** begin **

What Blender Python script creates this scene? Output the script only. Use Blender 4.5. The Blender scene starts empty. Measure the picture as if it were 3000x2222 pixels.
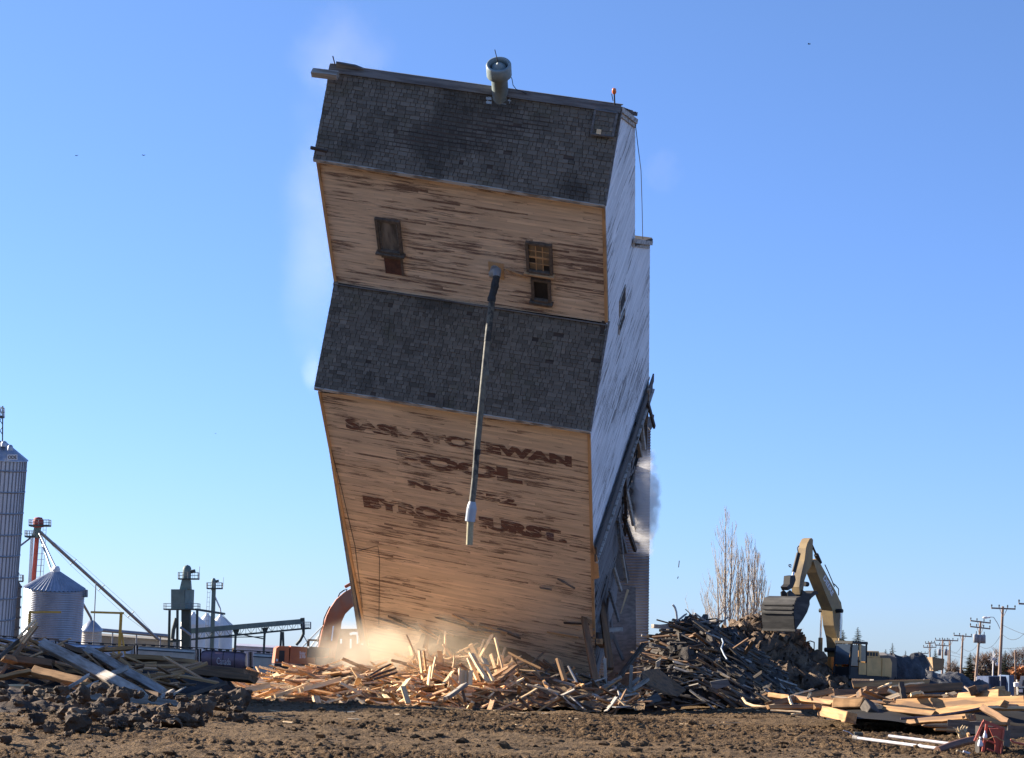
import bpy, bmesh, math, random
import numpy as np
from mathutils import Vector, Matrix, noise as mnoise
random.seed(11)
rng = np.random.RandomState(5)
scene = bpy.context.scene
COL = scene.collection
R = math.radians

# ------------------------------------------------------------------ camera
F = 6200.0                      # focal length in photo pixels (photo 3000 wide)
CAMP = Vector((0, 0, 1.7))
PITCH = math.atan(814 / F)
ROLL = R(2.2)
_f = Vector((0, math.cos(PITCH), math.sin(PITCH)))
_u0 = Vector((0, -math.sin(PITCH), math.cos(PITCH)))
_r0 = Vector((1, 0, 0))
_r = _r0 * math.cos(ROLL) + _u0 * math.sin(ROLL)
_u = -_r0 * math.sin(ROLL) + _u0 * math.cos(ROLL)

def at(u, v, d):
    return CAMP + _r * ((u - 1500) / F * d) + _u * (-(v - 1111) / F * d) + _f * d

def ppm(d):                     # pixels per metre at depth d
    return F / d

cam_d = bpy.data.cameras.new('camera')
cam = bpy.data.objects.new('camera', cam_d)
COL.objects.link(cam)
cam_d.sensor_width = 36
cam_d.lens = 36 * F / 3000
cam_d.clip_start = 0.5
cam_d.clip_end = 30000
Mc = Matrix((( _r.x, _u.x, -_f.x), (_r.y, _u.y, -_f.y), (_r.z, _u.z, -_f.z))).to_4x4()
Mc.translation = CAMP
cam.matrix_world = Mc
scene.camera = cam

def sm(a, b, x):
    t = min(1, max(0, (x - a) / (b - a)))
    return t * t * (3 - 2 * t)

def gz(x, y):                   # ground height
    q = x / max(y, 1)
    Rw = sm(0.06, 0.14, q)
    Lw = sm(0.02, -0.05, q)
    z = 0.1 - 0.4 * sm(60, 82, y) * (1 - Rw)
    z -= Lw * 0.0135 * max(0, min(y, 700) - 95)
    return z

def on_ground(u, v, d0=20, d1=400):
    a, b = d0, d1
    for _ in range(40):
        m = (a + b) / 2
        p = at(u, v, m)
        if p.z > gz(p.x, p.y): a = m
        else: b = m
    return at(u, v, a), a

# ------------------------------------------------------------------ tagging
def tag(o, label=None, cat=None, group=None, kind=None):
    if label: o['label'] = label
    if cat: o['category'] = cat
    if group: o['group'] = group
    if kind: o['kind'] = kind
    return o

def empty(name, loc, label, cat, group=None):
    o = bpy.data.objects.new(name, None)
    COL.objects.link(o)
    o.location = loc
    o.empty_display_size = 0.3
    return tag(o, label, cat, group)

# ------------------------------------------------------------------ mesh builder
def perp(d):
    d = d.normalized()
    a = Vector((0, 0, 1)) if abs(d.z) < 0.9 else Vector((1, 0, 0))
    s = d.cross(a).normalized()
    return s, s.cross(d).normalized()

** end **

| JOB |
Do not include the images; transcribe the rest of the listing exactly.

| SOLUTION |
What Blender Python script creates this scene? Output the script only. Use Blender 4.5. The Blender scene starts empty. Measure the picture as if it were 3000x2222 pixels.
import bpy, bmesh, math, random
import numpy as np
from mathutils import Vector, Matrix, noise as mnoise
random.seed(11)
rng = np.random.RandomState(5)
scene = bpy.context.scene
COL = scene.collection
R = math.radians

# ------------------------------------------------------------------ camera
F = 6200.0                      # focal length in photo pixels (photo 3000 wide)
CAMP = Vector((0, 0, 1.7))
PITCH = math.atan(814 / F)
ROLL = R(2.2)
_f = Vector((0, math.cos(PITCH), math.sin(PITCH)))
_u0 = Vector((0, -math.sin(PITCH), math.cos(PITCH)))
_r0 = Vector((1, 0, 0))
_r = _r0 * math.cos(ROLL) + _u0 * math.sin(ROLL)
_u = -_r0 * math.sin(ROLL) + _u0 * math.cos(ROLL)

def at(u, v, d):
    return CAMP + _r * ((u - 1500) / F * d) + _u * (-(v - 1111) / F * d) + _f * d

def ppm(d):                     # pixels per metre at depth d
    return F / d

cam_d = bpy.data.cameras.new('camera')
cam = bpy.data.objects.new('camera', cam_d)
COL.objects.link(cam)
cam_d.sensor_width = 36
cam_d.lens = 36 * F / 3000
cam_d.clip_start = 0.5
cam_d.clip_end = 30000
Mc = Matrix((( _r.x, _u.x, -_f.x), (_r.y, _u.y, -_f.y), (_r.z, _u.z, -_f.z))).to_4x4()
Mc.translation = CAMP
cam.matrix_world = Mc
scene.camera = cam

def sm(a, b, x):
    t = min(1, max(0, (x - a) / (b - a)))
    return t * t * (3 - 2 * t)

def gz(x, y):                   # ground height
    q = x / max(y, 1)
    Rw = sm(0.06, 0.14, q)
    Lw = sm(0.02, -0.05, q)
    z = 0.1 - 0.4 * sm(60, 82, y) * (1 - Rw)
    z -= Lw * 0.0135 * max(0, min(y, 700) - 95)
    return z

def on_ground(u, v, d0=20, d1=400):
    a, b = d0, d1
    for _ in range(40):
        m = (a + b) / 2
        p = at(u, v, m)
        if p.z > gz(p.x, p.y): a = m
        else: b = m
    return at(u, v, a), a

# ------------------------------------------------------------------ tagging
def tag(o, label=None, cat=None, group=None, kind=None):
    if label: o['label'] = label
    if cat: o['category'] = cat
    if group: o['group'] = group
    if kind: o['kind'] = kind
    return o

def empty(name, loc, label, cat, group=None):
    o = bpy.data.objects.new(name, None)
    COL.objects.link(o)
    o.location = loc
    o.empty_display_size = 0.3
    return tag(o, label, cat, group)

# ------------------------------------------------------------------ mesh builder
def perp(d):
    d = d.normalized()
    a = Vector((0, 0, 1)) if abs(d.z) < 0.9 else Vector((1, 0, 0))
    s = d.cross(a).normalized()
    return s, s.cross(d).normalized()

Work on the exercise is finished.